▶ [DATA PROVIDED]:
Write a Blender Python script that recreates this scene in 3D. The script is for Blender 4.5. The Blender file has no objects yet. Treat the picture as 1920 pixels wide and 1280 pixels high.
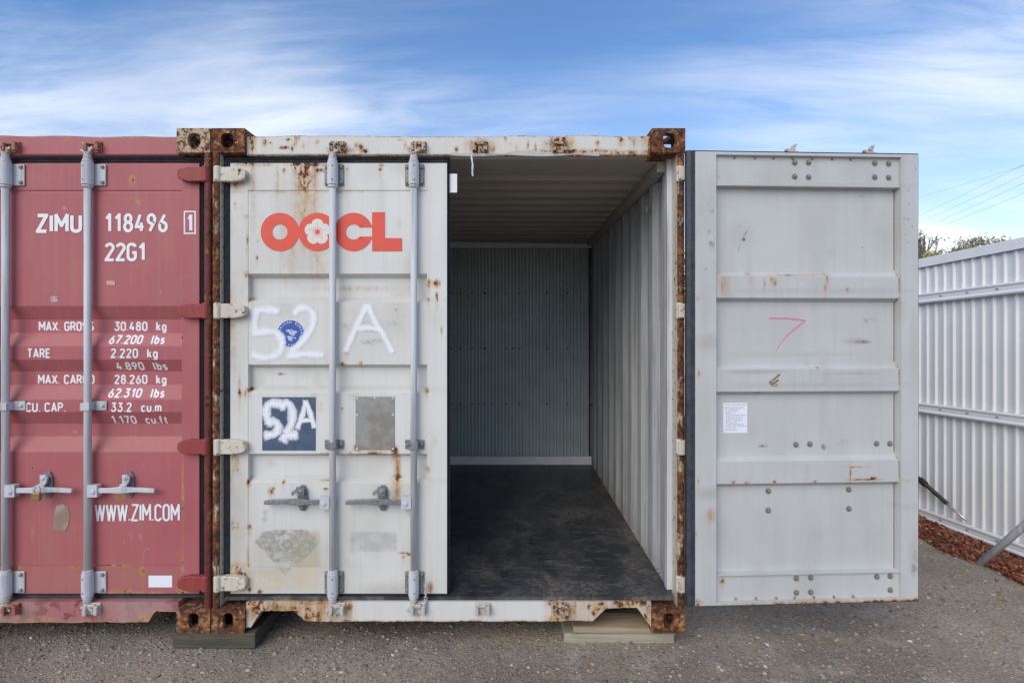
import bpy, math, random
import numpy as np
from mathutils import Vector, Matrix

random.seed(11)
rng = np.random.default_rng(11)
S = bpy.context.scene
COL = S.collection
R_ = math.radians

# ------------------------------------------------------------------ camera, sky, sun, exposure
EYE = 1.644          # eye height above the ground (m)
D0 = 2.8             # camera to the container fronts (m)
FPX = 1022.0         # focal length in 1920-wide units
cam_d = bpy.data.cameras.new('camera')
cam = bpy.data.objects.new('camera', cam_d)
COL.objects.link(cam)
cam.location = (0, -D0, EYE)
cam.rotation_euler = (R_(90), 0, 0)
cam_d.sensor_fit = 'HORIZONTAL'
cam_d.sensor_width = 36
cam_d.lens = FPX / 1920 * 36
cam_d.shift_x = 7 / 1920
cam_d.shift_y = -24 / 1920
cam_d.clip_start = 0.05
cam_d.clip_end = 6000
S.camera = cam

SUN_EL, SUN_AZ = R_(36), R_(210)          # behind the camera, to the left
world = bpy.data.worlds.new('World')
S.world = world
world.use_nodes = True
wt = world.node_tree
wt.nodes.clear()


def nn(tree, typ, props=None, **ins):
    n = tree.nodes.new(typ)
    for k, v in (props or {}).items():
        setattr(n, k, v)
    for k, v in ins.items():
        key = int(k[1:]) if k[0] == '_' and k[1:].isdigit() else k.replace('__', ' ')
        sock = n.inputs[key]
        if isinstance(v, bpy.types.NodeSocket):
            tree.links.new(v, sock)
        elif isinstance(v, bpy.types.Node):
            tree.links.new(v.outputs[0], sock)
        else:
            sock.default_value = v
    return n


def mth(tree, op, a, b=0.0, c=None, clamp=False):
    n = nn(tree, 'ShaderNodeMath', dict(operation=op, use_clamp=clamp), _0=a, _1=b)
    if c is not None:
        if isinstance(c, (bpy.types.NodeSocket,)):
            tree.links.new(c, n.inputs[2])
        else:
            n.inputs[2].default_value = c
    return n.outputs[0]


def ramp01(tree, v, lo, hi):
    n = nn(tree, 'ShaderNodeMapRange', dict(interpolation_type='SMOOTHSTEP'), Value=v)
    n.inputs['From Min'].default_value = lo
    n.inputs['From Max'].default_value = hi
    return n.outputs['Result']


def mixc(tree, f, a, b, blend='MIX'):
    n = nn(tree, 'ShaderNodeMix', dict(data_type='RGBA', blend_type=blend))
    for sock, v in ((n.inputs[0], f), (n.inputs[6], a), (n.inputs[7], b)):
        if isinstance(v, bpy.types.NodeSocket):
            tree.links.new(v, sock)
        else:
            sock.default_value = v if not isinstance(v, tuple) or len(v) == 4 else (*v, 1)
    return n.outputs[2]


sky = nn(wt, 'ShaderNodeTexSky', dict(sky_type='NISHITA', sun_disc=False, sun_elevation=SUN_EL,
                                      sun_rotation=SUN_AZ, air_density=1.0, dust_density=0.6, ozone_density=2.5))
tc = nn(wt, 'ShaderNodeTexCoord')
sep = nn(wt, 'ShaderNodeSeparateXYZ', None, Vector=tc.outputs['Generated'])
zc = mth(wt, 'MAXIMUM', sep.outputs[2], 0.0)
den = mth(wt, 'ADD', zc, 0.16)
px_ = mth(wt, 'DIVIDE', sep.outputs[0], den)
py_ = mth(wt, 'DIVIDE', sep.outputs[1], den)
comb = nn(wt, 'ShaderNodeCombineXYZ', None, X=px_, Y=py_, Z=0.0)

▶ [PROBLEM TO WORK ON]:
Without including any pictures, reproduce the listing exactly.

▶ [CORRECT RESPONSE]:
Write a Blender Python script that recreates this scene in 3D. The script is for Blender 4.5. The Blender file has no objects yet. Treat the picture as 1920 pixels wide and 1280 pixels high.
import bpy, math, random
import numpy as np
from mathutils import Vector, Matrix

random.seed(11)
rng = np.random.default_rng(11)
S = bpy.context.scene
COL = S.collection
R_ = math.radians

# ------------------------------------------------------------------ camera, sky, sun, exposure
EYE = 1.644          # eye height above the ground (m)
D0 = 2.8             # camera to the container fronts (m)
FPX = 1022.0         # focal length in 1920-wide units
cam_d = bpy.data.cameras.new('camera')
cam = bpy.data.objects.new('camera', cam_d)
COL.objects.link(cam)
cam.location = (0, -D0, EYE)
cam.rotation_euler = (R_(90), 0, 0)
cam_d.sensor_fit = 'HORIZONTAL'
cam_d.sensor_width = 36
cam_d.lens = FPX / 1920 * 36
cam_d.shift_x = 7 / 1920
cam_d.shift_y = -24 / 1920
cam_d.clip_start = 0.05
cam_d.clip_end = 6000
S.camera = cam

SUN_EL, SUN_AZ = R_(36), R_(210)          # behind the camera, to the left
world = bpy.data.worlds.new('World')
S.world = world
world.use_nodes = True
wt = world.node_tree
wt.nodes.clear()


def nn(tree, typ, props=None, **ins):
    n = tree.nodes.new(typ)
    for k, v in (props or {}).items():
        setattr(n, k, v)
    for k, v in ins.items():
        key = int(k[1:]) if k[0] == '_' and k[1:].isdigit() else k.replace('__', ' ')
        sock = n.inputs[key]
        if isinstance(v, bpy.types.NodeSocket):
            tree.links.new(v, sock)
        elif isinstance(v, bpy.types.Node):
            tree.links.new(v.outputs[0], sock)
        else:
            sock.default_value = v
    return n


def mth(tree, op, a, b=0.0, c=None, clamp=False):
    n = nn(tree, 'ShaderNodeMath', dict(operation=op, use_clamp=clamp), _0=a, _1=b)
    if c is not None:
        if isinstance(c, (bpy.types.NodeSocket,)):
            tree.links.new(c, n.inputs[2])
        else:
            n.inputs[2].default_value = c
    return n.outputs[0]


def ramp01(tree, v, lo, hi):
    n = nn(tree, 'ShaderNodeMapRange', dict(interpolation_type='SMOOTHSTEP'), Value=v)
    n.inputs['From Min'].default_value = lo
    n.inputs['From Max'].default_value = hi
    return n.outputs['Result']


def mixc(tree, f, a, b, blend='MIX'):
    n = nn(tree, 'ShaderNodeMix', dict(data_type='RGBA', blend_type=blend))
    for sock, v in ((n.inputs[0], f), (n.inputs[6], a), (n.inputs[7], b)):
        if isinstance(v, bpy.types.NodeSocket):
            tree.links.new(v, sock)
        else:
            sock.default_value = v if not isinstance(v, tuple) or len(v) == 4 else (*v, 1)
    return n.outputs[2]


sky = nn(wt, 'ShaderNodeTexSky', dict(sky_type='NISHITA', sun_disc=False, sun_elevation=SUN_EL,
                                      sun_rotation=SUN_AZ, air_density=1.0, dust_density=0.6, ozone_density=2.5))
tc = nn(wt, 'ShaderNodeTexCoord')
sep = nn(wt, 'ShaderNodeSeparateXYZ', None, Vector=tc.outputs['Generated'])
zc = mth(wt, 'MAXIMUM', sep.outputs[2], 0.0)
den = mth(wt, 'ADD', zc, 0.16)
px_ = mth(wt, 'DIVIDE', sep.outputs[0], den)
py_ = mth(wt, 'DIVIDE', sep.outputs[1], den)
comb = nn(wt, 'ShaderNodeCombineXYZ', None, X=px_, Y=py_, Z=0.0)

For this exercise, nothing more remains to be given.